Vietnam’s Vingroup new factory to produce 125m smartphones

Image credit: TommyTeo | shutterstock.com

HANOI (Reuters) – Vingroup JSC, Vietnam’s biggest listed firm by market value, said on Monday it has started work on a second smartphone factory with a capacity to produce 125 million units a year.

The new factory in the capital, Hanoi, will vastly increase Vingroup’s current capacity of five million units at its facility in the northern city of Haiphong, the conglomerate said in a statement.

Construction is expected to be completed by early 2020 and the jump in capacity will help the company meet orders from Europe and the United States, Vingroup CEO Nguyen Viet Quang said in the statement.

“After a period of deploying and participating in the smartphone manufacturing industry, our products have been positively received by the market,” Quang said.

“We received many processing orders from major partners in Europe and the United States. That’s why we have invested in a factory with 25 times the capacity of our current factory in Haiphong, to meet with domestic and international demand,” he added. 

A company spokesman declined to provide the names of the European and US partners. 

Vingroup launched its smartphone brand, Vsmart, in December last year, seeking to win market share from popular brands Samsung and Apple in Vietnam, which has a population of 95 million people. 

Vsmart phones use chips from Qualcomm and run Google’s Android operating system, and went on sale at a price of 3.39 million dong ($145) to 6.59 million dong ($282).

In March, the company began selling Vsmart phones in Spain and planned to expand into other European markets. Its phones went on sale in regional neighbour Myanmar last month.

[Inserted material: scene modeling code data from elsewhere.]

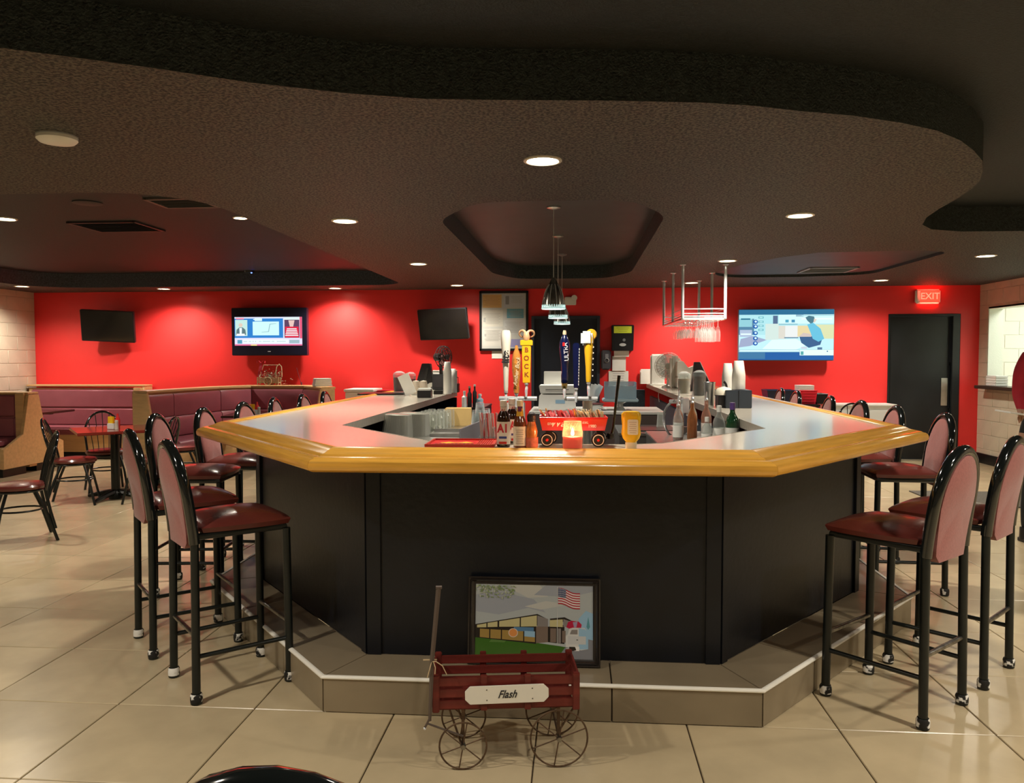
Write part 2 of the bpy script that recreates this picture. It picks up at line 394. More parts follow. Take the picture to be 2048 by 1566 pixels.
def rpoly(P, r, n=4):
    out = []; m = len(P)
    for i in range(m):
        p, a, c = Vector(P[i]), Vector(P[i - 1]), Vector(P[(i + 1) % m]); u = (a - p).normalized() * r; v = (c - p).normalized() * r
        for k in range(n + 1):
            t = k / n; q = (p + u) * (1 - t) ** 2 + p * 2 * t * (1 - t) + (p + v) * t * t; out.append((q.x, q.y))
    return out
D = rpoly([(-.86, 3.25), (-.5, 2.60), (.5, 2.60), (.80, 3.2), (.82, 7.0), (.55, 7.72), (-.6, 7.72), (-.86, 7.0)], .22)
OUT = [(WXL - .1, WYF - .1), (-5.2, WYF - .1)]
bm = BM()
def loop(P): 
    v = [bm.verts.new((p[0], p[1], CEIL)) for p in P]; return [bm.edges.new((v[i], v[(i + 1) % len(v)])) for i in range(len(v))]
outer = [(WXL - .1, WY + .1), (WXL - .1, WYF - .1), (-5.2, WYF - .1)] + A[:-3][0:] + [(WXR + .1, 4.17), (WXR + .1, WY + .1)]
es = loop(outer)
for H in (B, Cc, D): es += loop(H)
bmesh.ops.triangle_fill(bm, edges=es, use_beauty=True)
for f in bm.faces:
    f.normal_update()
    if f.normal.z > 0: f.normal_flip()
me = bpy.data.meshes.new('ceiling'); bm.to_mesh(me); bm.free(); me.materials.append(SOFF)
ceiling = struct(link(bpy.data.objects.new('ceiling', me)))
def fascia(name, P, m, closed=True, top=CEIL2):
    bm = BM(); n = len(P); a = [bm.verts.new((p[0], p[1], CEIL)) for p in P]; c = [bm.verts.new((p[0], p[1], top)) for p in P]
    for i in range(n if closed else n - 1): bm.faces.new((a[i], a[(i + 1) % n], c[(i + 1) % n], c[i]))
    for f in bm.faces: f.smooth = True
    me = bpy.data.meshes.new(name); bm.to_mesh(me); bm.free(); me.materials.append(m); return link(bpy.data.objects.new(name, me), ceiling)
FASC = mat('dark_fascia_paint', (.026, .034, .033), .55, var=.6, vscale=50, bump=.8, bscale=110)
fascia('soffit_edge', A[:-2], FASC, False); fascia('recess_edge', B, mat('glow_tinted_fascia', (.055, .065, .085), .5, var=.5, vscale=50, bump=.8, bscale=110)); fascia('recess_edge', Cc, FASC, top=2.56)  # left recess edge is paler and bluer: television glow put into its colour
fascia('pendant_recess_edge', D, FASC, top=2.70)
SMO = mat('smooth_dark_ceiling', (.035, .036, .033), .5, var=.2, vscale=3)
b = BM(); prism(b, [(p[0] * 1.0, p[1]) for p in D], 2.70, 2.72); obj('pendant_recess_top', b, SMO, ceiling, smooth=False)
b = BM(); prism(b, Cc, 2.56, 2.575); obj('shallow_recess_top', b, mat('blue_grey_ceiling', (.030, .034, .042), .5, var=.2, vscale=3), ceiling, smooth=False)
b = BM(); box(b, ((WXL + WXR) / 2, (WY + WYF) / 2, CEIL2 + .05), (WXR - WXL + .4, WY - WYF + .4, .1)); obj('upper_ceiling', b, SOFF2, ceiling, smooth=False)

# ---------------------------------------------------------------- recessed lamps
LAMP = mat('lamp_disc', (0, 0, 0), .5, emit=(1, .86, .62), es=9)
TRIM = mat('lamp_trim', (.75, .70, .6), .35)
def can(x, y, z, r, P, label, visible=True, grp='recessed ceiling lamps'):
    t = thing('recessed_lamp', label, 'ceiling light', (x, y, z), 0, grp)
    b = BM(); lathe(b, [(r * .80, .004), (r * .80, -.004), (r * .86, -.010), (r, -.007), (r, 0)], seg=28, caps=False); obj('trim_ring', b, TRIM, t)
    b = BM(); lathe(b, [(r * .8, -.001), (r * .8, .0)], seg=24); obj('lens', b, LAMP, t)
    l = bpy.data.lights.new('lamp_light', 'SPOT'); l.energy = P; l.color = (1, .90, .75); l.spot_size = radians(150); l.spot_blend = .8; l.shadow_soft_size = .07
    lo = bpy.data.objects.new('lamp_light', l); lo.location = (0, 0, -.03); link(lo, t)
    return t
nm = lambda s: s
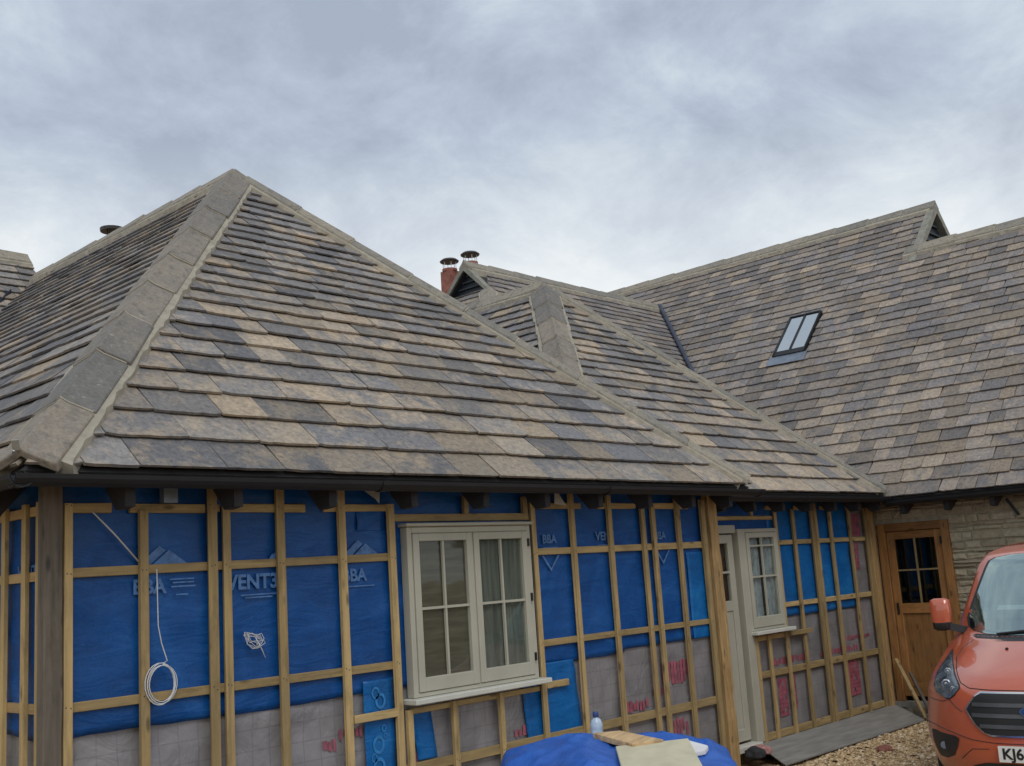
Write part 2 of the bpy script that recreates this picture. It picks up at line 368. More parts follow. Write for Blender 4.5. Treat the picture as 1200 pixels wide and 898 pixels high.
# ------------------------------------------------------------------ roofs
def clip(poly, region):
    """Sutherland-Hodgman, region convex and counter-clockwise, 2D"""
    out = poly
    for i in range(len(region)):
        a, b = region[i], region[(i+1) % len(region)]
        def side(p): return (b[0]-a[0])*(p[1]-a[1])-(b[1]-a[1])*(p[0]-a[0])
        inp, out = out, []
        for k in range(len(inp)):
            p, q = inp[k], inp[(k+1) % len(inp)]
            sp, sq = side(p), side(q)
            if sp >= 0: out.append(p)
            if (sp >= 0) != (sq >= 0):
                t = sp/(sp-sq); out.append((p[0]+(q[0]-p[0])*t, p[1]+(q[1]-p[1])*t))
        if not out: return []
    return out
S2 = math.sqrt(0.5)
def ccw(r):
    a = sum(r[i][0]*r[(i+1) % len(r)][1]-r[(i+1) % len(r)][0]*r[i][1] for i in range(len(r)))
    return r if a > 0 else r[::-1]
def slope(parent, P0, U, V, region, gfun, wfun, bias, seed, t_start=0.0, holes=(), name='slates', th0=0.054, sl=0.042, mat='slate'):
    """one slope of individually laid stone slates; region in (s along U, t up the slope)"""
    rnd = random.Random(seed); region = ccw(region)
    P0, U, V = Vector(P0), Vector(U).normalized(), Vector(V).normalized()
    Nn = U.cross(V).normalized()
    if Nn.z < 0: Nn = -Nn
    smin = min(p[0] for p in region); smax = max(p[0] for p in region); tmax = max(p[1] for p in region)
    vs, fs, cs = [], [], []
    t = t_start; ci = 0
    while t < tmax:
        g = gfun(t); s = smin-rnd.uniform(0, 0.4)
        L = g+0.10
        while s < smax:
            w = wfun(t)*rnd.uniform(0.62, 1.4); s1 = s+w
            gap = rnd.uniform(0.002, 0.006); jt = rnd.uniform(-0.007, 0.006)
            k = max(4, int(w/0.06)); tail = []
            for i in range(k+1):
                e = i/k; tt = t+jt+rnd.uniform(-0.0045, 0.0045)
                if i in (0, k): tt += rnd.choice((0.0, .002, .004, .006, .008, .018))
                tail.append((s+gap+(w-2*gap)*e, tt))
            sk = rnd.uniform(-0.012, 0.012)
            poly = tail+[(s1-gap+sk, t+L), (s+gap+sk, t+L)]
            pc0 = clip(poly, region); pieces = [pc0]
            for (h0, h1, h2, h3) in holes:
                if pc0 and s1 > h0 and s < h1 and t+L > h2 and t < h3:
                    B = 99
                    pieces = [clip(pc0, [(-B, -B), (h0, -B), (h0, B), (-B, B)]), clip(pc0, [(h1, -B), (B, -B), (B, B), (h1, B)])]
                    mid = clip(pc0, [(h0, -B), (h1, -B), (h1, B), (h0, B)])
                    pieces += [clip(mid, [(-B, -B), (B, -B), (B, h2), (-B, h2)]), clip(mid, [(-B, h3), (B, h3), (B, B), (-B, B)])]
            for pc in pieces:
                if len(pc) < 3: continue
                th = th0+rnd.uniform(-0.004, 0.004); tilt = rnd.uniform(-0.007, 0.007); thick = 0.016+rnd.uniform(-0.002, 0.004)
                b = len(vs); n = len(pc); cx = (s+s1)/2
                ty = min(1, max(0, rnd.gauss(bias(t), 0.19))); col = (ty, rnd.random(), rnd.random())
                for top in (1, 0):
                    for (a, q) in pc:
                        h = th-sl*(q-t)/L+tilt*(a-cx)-(0 if top else thick)
                        vs.append(P0+U*a+V*q+Nn*h); cs.append(col)
                f = tuple(range(b, b+n))
                nrm = (vs[b+1]-vs[b]).cross(vs[b+2]-vs[b])
                fs.append(f if nrm.dot(Nn) > 0 else f[::-1])
                for i in range(n):
                    k2 = (i+1) % n; fs.append((b+i, b+n+i, b+n+k2, b+k2))
            s = s1
        t += g; ci += 1
    return link(name, vs, fs, mat, parent, cols=cs)
def deck_mb(mb, P0, U, V, region, th=0.035):
    P0, U, V = Vector(P0), Vector(U).normalized(), Vector(V).normalized()
    Nn = U.cross(V).normalized()
    if Nn.z < 0: Nn = -Nn
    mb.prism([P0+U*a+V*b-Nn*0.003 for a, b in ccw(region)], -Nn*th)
def capping(parent, p0, p1, nA, nB, leg, length, mat, seed, kind, lift=0.080, th=0.05, mleg=0.035, first=0.0):
    """V-shaped stones along a hip or ridge; nA, nB are the unit normals of the two slopes"""
    rnd = random.Random(seed)
    p0, p1, nA, nB = Vector(p0), Vector(p1), Vector(nA).normalized(), Vector(nB).normalized()
    d = (p1-p0).normalized(); tot = (p1-p0).length
    dA = nA.cross(d).normalized(); dB = nB.cross(d).normalized()
    if dA.dot(nB) > 0: dA = -dA     # leg in slope A points away from slope B
    if dB.dot(nA) > 0: dB = -dB
    up = (nA+nB).normalized(); k = 1/max(0.3, up.dot(nA))
    def section(p, lg, h, t, q=0.0):
        # outer: A toe, A shoulder, apex..., B toe ; inner back
        a = p+up*h*k
        out = [a+dA*lg, a+dA*0.045+up*0.0, a+up*0.012, a+dB*0.045, a+dB*lg]
        inn = [o-up*t*k for o in out]
        return out+inn[::-1]
    def solid(mb, s0, s1):
        b = len(mb.v); n = len(s0); mb.v += s0+s1
        mb.f.append(tuple(b+i for i in range(n))[::-1]); mb.f.append(tuple(b+n+i for i in range(n)))
        for i in range(n):
            q = (i+1) % n; mb.f.append((b+i, b+q, b+n+q, b+n+i))
    n = max(1, round(tot/length)); stops = [i/n*tot for i in range(n+1)]
    for i in range(1, n): stops[i] += rnd.uniform(-0.06, 0.06)*length
    for i in range(n):
        a, b = stops[i]+0.006, stops[i+1]-0.006
        h = lift+rnd.uniform(-0.003, 0.004); lg = leg+rnd.uniform(-0.012, 0.012); sh = (dA-dB)*rnd.uniform(-0.006, 0.006)
        mb = MB()
        s0 = section(p0+d*a+sh, lg, h+0.006, th); s1 = section(p0+d*b+sh*rnd.uniform(-1, 1), lg+rnd.uniform(-.008, .008), h-0.004, th)
        solid(mb, s0, s1)
        o = mb.build(kind, mat, parent); bevel(o, 0.009, 2)
    # mortar bed, ragged
    mb = MB(); m = int(tot/0.07)+1; secs = []
    for i in range(m+1):
        q = .07+(tot-.07)*i/m
        s = section(p0+d*q, leg+mleg, lift-0.014, 0.085)
        s[0] = s[0]+dA*rnd.uniform(-0.012, 0.012); s[4] = s[4]+dB*rnd.uniform(-0.012, 0.012)
        secs.append(s)
    b = 0; nn = len(secs[0])
    for s in secs: mb.v += s
    for i in range(m):
        for j in range(nn):
            q = (j+1) % nn; mb.f.append((i*nn+j, i*nn+q, (i+1)*nn+q, (i+1)*nn+j))
    mb.f.append(tuple(range(nn))[::-1]); mb.f.append(tuple(m*nn+i for i in range(nn)))
    mb.build('mortar_bed', 'mortar', parent)
    # mortar in each joint
    for i in range(1, n):
        mb = MB(); solid(mb, section(p0+d*(stops[i]-0.007), leg-0.012, lift-0.0005, 0.03), section(p0+d*(stops[i]+0.007), leg-0.012, lift-0.0005, 0.03))
        mb.build('mortar_joint', 'mortar', parent)

nF, nB_, nL, nR = (0, -S2, S2), (0, S2, S2), (-S2, 0, S2), (S2, 0, S2)
q2 = math.sqrt(2)

def gutter(parent, p0, p1, out, r=0.062):
    """half-round gutter from p0 to p1; out = unit vector away from the wall"""
    p0, p1, out = Vector(p0), Vector(p1), Vector(out); up = Vector((0, 0, 1)); d = (p1-p0).normalized()
    mb = MB(); n = 9
    def ring(p, rr): return [p+out*math.cos(t)*rr-up*math.sin(t)*rr for t in [math.pi*i/(n-1) for i in range(n)]]
    s = ring(p0, r)+ring(p0, r-0.006)[::-1]
    mb.prism(s, p1-p0)
    g = mb.build('gutter', 'plastic', parent)
    L = (p1-p0).length; k = max(1, int(L/1.9))
    for i in range(k+1):
        q = p0+d*min(L-0.03, max(0.03, L*i/k+0.02))
        mb = MB(); mb.prism([a-d*0.03 for a in ring(q, r+0.007)+ring(q, r-0.002)[::-1]], d*0.06)
        mb.build('gutter_bracket', 'plastic', g)
    return g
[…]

It is part of a diversification strategy that has seen Vingroup, once focused on real estate and retail, become Vietnam’s first fully-fledged domestic carmaker in 2018.

Electronics is a vital part of Vietnam’s economy as firms such as Japan’s Sony Corp and South Korea’s LG Electronics and Samsung Electronics reorganise production in the face of slumping global demand. 

Samsung said in December it will close one of its mobile phone plants in China as it focuses on low-cost countries like Vietnam, where it is the largest single foreign investor.

In April, LG Electronics said it would stop making smartphones in South Korea and move production to Vietnam. 

South Korean chips-to-energy conglomerate SK Group said last month that it had agreed to buy 6.1% of Vingroup for $1 billion as it expands its investments in Vietnam.